Exercise requirements: Reproduce all of the material word for word.

Material:
---

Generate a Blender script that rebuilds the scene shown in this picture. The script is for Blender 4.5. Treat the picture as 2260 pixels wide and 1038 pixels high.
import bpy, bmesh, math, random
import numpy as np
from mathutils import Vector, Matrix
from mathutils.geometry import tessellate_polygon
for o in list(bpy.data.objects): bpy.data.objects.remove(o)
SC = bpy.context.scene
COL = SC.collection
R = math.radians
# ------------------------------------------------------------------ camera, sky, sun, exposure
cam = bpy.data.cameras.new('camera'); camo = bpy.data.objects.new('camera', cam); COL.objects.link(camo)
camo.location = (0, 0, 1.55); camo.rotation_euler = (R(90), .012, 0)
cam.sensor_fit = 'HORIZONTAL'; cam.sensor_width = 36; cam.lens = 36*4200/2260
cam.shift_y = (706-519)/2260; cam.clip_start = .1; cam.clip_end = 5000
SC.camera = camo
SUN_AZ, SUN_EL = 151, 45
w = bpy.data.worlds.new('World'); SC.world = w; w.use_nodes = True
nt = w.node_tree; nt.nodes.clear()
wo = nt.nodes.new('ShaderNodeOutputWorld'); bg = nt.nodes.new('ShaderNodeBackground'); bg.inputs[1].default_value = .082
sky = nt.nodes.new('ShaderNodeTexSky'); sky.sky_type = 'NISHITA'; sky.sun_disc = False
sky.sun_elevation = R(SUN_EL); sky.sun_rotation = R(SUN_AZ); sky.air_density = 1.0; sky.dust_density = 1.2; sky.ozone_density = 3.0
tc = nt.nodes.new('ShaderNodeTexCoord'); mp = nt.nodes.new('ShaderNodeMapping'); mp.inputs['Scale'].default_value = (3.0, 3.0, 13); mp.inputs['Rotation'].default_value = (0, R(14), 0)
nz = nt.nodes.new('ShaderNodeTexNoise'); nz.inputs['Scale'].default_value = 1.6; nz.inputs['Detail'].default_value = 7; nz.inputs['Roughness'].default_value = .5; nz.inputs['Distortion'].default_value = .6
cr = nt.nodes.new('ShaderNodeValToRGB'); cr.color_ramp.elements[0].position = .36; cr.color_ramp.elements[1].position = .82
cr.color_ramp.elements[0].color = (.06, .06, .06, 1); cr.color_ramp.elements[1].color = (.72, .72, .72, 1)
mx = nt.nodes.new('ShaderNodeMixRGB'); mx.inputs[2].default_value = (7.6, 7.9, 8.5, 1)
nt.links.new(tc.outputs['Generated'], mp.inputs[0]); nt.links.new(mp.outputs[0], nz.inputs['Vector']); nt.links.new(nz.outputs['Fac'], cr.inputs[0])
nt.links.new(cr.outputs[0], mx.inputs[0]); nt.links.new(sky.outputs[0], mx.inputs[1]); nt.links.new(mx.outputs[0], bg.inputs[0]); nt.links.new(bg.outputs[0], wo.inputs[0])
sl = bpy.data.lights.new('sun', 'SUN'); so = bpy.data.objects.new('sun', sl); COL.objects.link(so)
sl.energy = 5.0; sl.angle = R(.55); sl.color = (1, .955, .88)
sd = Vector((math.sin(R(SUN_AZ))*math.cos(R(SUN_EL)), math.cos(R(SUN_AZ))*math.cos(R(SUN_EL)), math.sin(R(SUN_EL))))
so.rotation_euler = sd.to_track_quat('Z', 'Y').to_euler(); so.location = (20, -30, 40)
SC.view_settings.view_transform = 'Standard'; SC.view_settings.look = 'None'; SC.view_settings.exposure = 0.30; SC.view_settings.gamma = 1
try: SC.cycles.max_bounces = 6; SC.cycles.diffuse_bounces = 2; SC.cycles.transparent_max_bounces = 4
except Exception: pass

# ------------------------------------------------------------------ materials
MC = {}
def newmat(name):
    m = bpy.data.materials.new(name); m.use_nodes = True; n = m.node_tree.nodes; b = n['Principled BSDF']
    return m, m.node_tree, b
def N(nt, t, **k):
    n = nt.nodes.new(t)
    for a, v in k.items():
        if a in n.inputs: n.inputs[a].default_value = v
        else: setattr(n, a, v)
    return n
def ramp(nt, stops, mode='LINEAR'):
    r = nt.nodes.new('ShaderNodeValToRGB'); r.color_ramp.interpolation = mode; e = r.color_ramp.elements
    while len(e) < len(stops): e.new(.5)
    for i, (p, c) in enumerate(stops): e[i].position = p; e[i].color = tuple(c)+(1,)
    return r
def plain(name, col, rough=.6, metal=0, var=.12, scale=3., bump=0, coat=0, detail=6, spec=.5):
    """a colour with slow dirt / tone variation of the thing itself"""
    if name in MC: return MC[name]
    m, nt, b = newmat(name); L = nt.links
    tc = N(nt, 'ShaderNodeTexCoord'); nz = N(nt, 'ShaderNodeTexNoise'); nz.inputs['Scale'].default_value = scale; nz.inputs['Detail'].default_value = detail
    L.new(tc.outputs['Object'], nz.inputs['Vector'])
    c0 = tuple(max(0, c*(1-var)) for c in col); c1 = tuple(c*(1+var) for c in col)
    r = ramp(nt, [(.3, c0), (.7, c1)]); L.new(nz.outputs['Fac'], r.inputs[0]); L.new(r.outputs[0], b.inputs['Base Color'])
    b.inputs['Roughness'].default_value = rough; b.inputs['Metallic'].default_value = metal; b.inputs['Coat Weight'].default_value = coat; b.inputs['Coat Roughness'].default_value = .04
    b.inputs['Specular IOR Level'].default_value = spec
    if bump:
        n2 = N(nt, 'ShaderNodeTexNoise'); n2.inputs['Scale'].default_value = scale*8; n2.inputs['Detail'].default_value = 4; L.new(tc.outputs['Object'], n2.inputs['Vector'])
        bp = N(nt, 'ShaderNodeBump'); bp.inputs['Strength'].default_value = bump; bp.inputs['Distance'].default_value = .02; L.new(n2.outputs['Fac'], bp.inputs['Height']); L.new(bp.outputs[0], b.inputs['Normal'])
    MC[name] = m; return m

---

Answer for the task:
Generate a Blender script that rebuilds the scene shown in this picture. The script is for Blender 4.5. Treat the picture as 2260 pixels wide and 1038 pixels high.
import bpy, bmesh, math, random
import numpy as np
from mathutils import Vector, Matrix
from mathutils.geometry import tessellate_polygon
for o in list(bpy.data.objects): bpy.data.objects.remove(o)
SC = bpy.context.scene
COL = SC.collection
R = math.radians
# ------------------------------------------------------------------ camera, sky, sun, exposure
cam = bpy.data.cameras.new('camera'); camo = bpy.data.objects.new('camera', cam); COL.objects.link(camo)
camo.location = (0, 0, 1.55); camo.rotation_euler = (R(90), .012, 0)
cam.sensor_fit = 'HORIZONTAL'; cam.sensor_width = 36; cam.lens = 36*4200/2260
cam.shift_y = (706-519)/2260; cam.clip_start = .1; cam.clip_end = 5000
SC.camera = camo
SUN_AZ, SUN_EL = 151, 45
w = bpy.data.worlds.new('World'); SC.world = w; w.use_nodes = True
nt = w.node_tree; nt.nodes.clear()
wo = nt.nodes.new('ShaderNodeOutputWorld'); bg = nt.nodes.new('ShaderNodeBackground'); bg.inputs[1].default_value = .082
sky = nt.nodes.new('ShaderNodeTexSky'); sky.sky_type = 'NISHITA'; sky.sun_disc = False
sky.sun_elevation = R(SUN_EL); sky.sun_rotation = R(SUN_AZ); sky.air_density = 1.0; sky.dust_density = 1.2; sky.ozone_density = 3.0
tc = nt.nodes.new('ShaderNodeTexCoord'); mp = nt.nodes.new('ShaderNodeMapping'); mp.inputs['Scale'].default_value = (3.0, 3.0, 13); mp.inputs['Rotation'].default_value = (0, R(14), 0)
nz = nt.nodes.new('ShaderNodeTexNoise'); nz.inputs['Scale'].default_value = 1.6; nz.inputs['Detail'].default_value = 7; nz.inputs['Roughness'].default_value = .5; nz.inputs['Distortion'].default_value = .6
cr = nt.nodes.new('ShaderNodeValToRGB'); cr.color_ramp.elements[0].position = .36; cr.color_ramp.elements[1].position = .82
cr.color_ramp.elements[0].color = (.06, .06, .06, 1); cr.color_ramp.elements[1].color = (.72, .72, .72, 1)
mx = nt.nodes.new('ShaderNodeMixRGB'); mx.inputs[2].default_value = (7.6, 7.9, 8.5, 1)
nt.links.new(tc.outputs['Generated'], mp.inputs[0]); nt.links.new(mp.outputs[0], nz.inputs['Vector']); nt.links.new(nz.outputs['Fac'], cr.inputs[0])
nt.links.new(cr.outputs[0], mx.inputs[0]); nt.links.new(sky.outputs[0], mx.inputs[1]); nt.links.new(mx.outputs[0], bg.inputs[0]); nt.links.new(bg.outputs[0], wo.inputs[0])
sl = bpy.data.lights.new('sun', 'SUN'); so = bpy.data.objects.new('sun', sl); COL.objects.link(so)
sl.energy = 5.0; sl.angle = R(.55); sl.color = (1, .955, .88)
sd = Vector((math.sin(R(SUN_AZ))*math.cos(R(SUN_EL)), math.cos(R(SUN_AZ))*math.cos(R(SUN_EL)), math.sin(R(SUN_EL))))
so.rotation_euler = sd.to_track_quat('Z', 'Y').to_euler(); so.location = (20, -30, 40)
SC.view_settings.view_transform = 'Standard'; SC.view_settings.look = 'None'; SC.view_settings.exposure = 0.30; SC.view_settings.gamma = 1
try: SC.cycles.max_bounces = 6; SC.cycles.diffuse_bounces = 2; SC.cycles.transparent_max_bounces = 4
except Exception: pass

# ------------------------------------------------------------------ materials
MC = {}
def newmat(name):
    m = bpy.data.materials.new(name); m.use_nodes = True; n = m.node_tree.nodes; b = n['Principled BSDF']
    return m, m.node_tree, b
def N(nt, t, **k):
    n = nt.nodes.new(t)
    for a, v in k.items():
        if a in n.inputs: n.inputs[a].default_value = v
        else: setattr(n, a, v)
    return n
def ramp(nt, stops, mode='LINEAR'):
    r = nt.nodes.new('ShaderNodeValToRGB'); r.color_ramp.interpolation = mode; e = r.color_ramp.elements
    while len(e) < len(stops): e.new(.5)
    for i, (p, c) in enumerate(stops): e[i].position = p; e[i].color = tuple(c)+(1,)
    return r
def plain(name, col, rough=.6, metal=0, var=.12, scale=3., bump=0, coat=0, detail=6, spec=.5):
    """a colour with slow dirt / tone variation of the thing itself"""
    if name in MC: return MC[name]
    m, nt, b = newmat(name); L = nt.links
    tc = N(nt, 'ShaderNodeTexCoord'); nz = N(nt, 'ShaderNodeTexNoise'); nz.inputs['Scale'].default_value = scale; nz.inputs['Detail'].default_value = detail
    L.new(tc.outputs['Object'], nz.inputs['Vector'])
    c0 = tuple(max(0, c*(1-var)) for c in col); c1 = tuple(c*(1+var) for c in col)
    r = ramp(nt, [(.3, c0), (.7, c1)]); L.new(nz.outputs['Fac'], r.inputs[0]); L.new(r.outputs[0], b.inputs['Base Color'])
    b.inputs['Roughness'].default_value = rough; b.inputs['Metallic'].default_value = metal; b.inputs['Coat Weight'].default_value = coat; b.inputs['Coat Roughness'].default_value = .04
    b.inputs['Specular IOR Level'].default_value = spec
    if bump:
        n2 = N(nt, 'ShaderNodeTexNoise'); n2.inputs['Scale'].default_value = scale*8; n2.inputs['Detail'].default_value = 4; L.new(tc.outputs['Object'], n2.inputs['Vector'])
        bp = N(nt, 'ShaderNodeBump'); bp.inputs['Strength'].default_value = bump; bp.inputs['Distance'].default_value = .02; L.new(n2.outputs['Fac'], bp.inputs['Height']); L.new(bp.outputs[0], b.inputs['Normal'])
    MC[name] = m; return m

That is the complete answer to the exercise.